Hurricane Hurricane Ike  Alan Sealls put his eyes in the eye of Ike with the Hurricane Hunters
by Alan Sealls
Published: Thu, September 11, 2008 - 8:54 pm CST Last Updated: Thu, September 11, 2008 - 9:57 pm CST
This is the story of Hurricane Ike. A calm clear morning on central Gulf Coast with
Hurricane Ike 500 miles away. News 5 is on the air and you tune in to get the latest from John Nodar... just to make sure Ike's path has not changed. I'm at work 8 hours early for a field trip to fly into the eye of Hurricane Ike. A trip that starts at Keesler Air Force Base in Biloxi. The crew of pilots, technicians, navigators and meteorologists is briefed. On the flight line powerful propeller engines are primed to push us down the runway and roar into the blue. Our initial heading slides us southwest over the marshes, man made canals, and mighty Mississippi of southwest Louisiana. It's easy to see how Katrina could send so much water toward New Orleans. From flight level it looks like business as usual below- cargo ships and oil rigs. This truly is the calm before the storm. The C-130 crew takes this quiet period to ready their instruments and computers.

Photojournalist Mic Ward finds views through the small windows of the plane. Within 30 minutes we lose the blue sky and find clouds. In about an hour we are into the first feeder bands arcing across the horizon. Turbulence is light but we strap in anyway. At 12:30pm we make our first eye penetration at 10,000 feet. Sensors called dropsondes are dropped from the plane at strategic locations to sample the structure of the eye. Each one costs about $500 but the data they deliver is priceless. Technical Sergeant Scott Blair is up and down in his seat timing the best spot to aim for reliable data. I am able to get up too and along with the flight crew we all study the ocean below. Wind, wave heights, what sort of information can they see?

Major Deann Lufkin, 403rd Wing, USAF: We can’t see the wave heights but we can estimate the wind direction and speed using the foam on the water.

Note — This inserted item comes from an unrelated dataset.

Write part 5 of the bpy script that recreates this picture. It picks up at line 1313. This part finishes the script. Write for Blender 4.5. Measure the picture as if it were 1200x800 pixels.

Major Lufkin also uses aircraft sensors to provide the National Hurricane Center with real-time data that is available in no other way. This is the information you see online (our version should say wkrg.com) and on TV. Some of the data is recorded every 30 seconds as you see it on our First Alert HurTrak. Even though it's shades of gray in the majority of the storm the on-board radar clearly shows where the eye is. Each time we go in and out turbulence picks up a bit but no worse than that on a commercial aircraft. Ike turns out to be a broad slowly strengthening storm

Major Deann Lufkin, 403rd Wing, USAF: It’s kind of meandering because the eye is having problems... but it’s not heading for Mobile. That’s the most important thing we found for today!

After our third pass through the eye the setting sun highlights textures and shapes in the banded clouds. It's a beautiful serene scene until we turn northeast and head for the eye one last time. Our total flight time was 9.5 hours at a crew cost of easily $50,000. If we had traveled in a straight line we could have been halfway around the world. Back at Keesler the next crew is briefed to repeat the mission overnight.

Major Chad Gibson, 403rd Wing, USAF: We’re flying it 24 hours a day if it’s any threat to landfall we’re going to have our Air Force C-130 aircraft in that storm collecting data.
They don't stop until the storms are gone.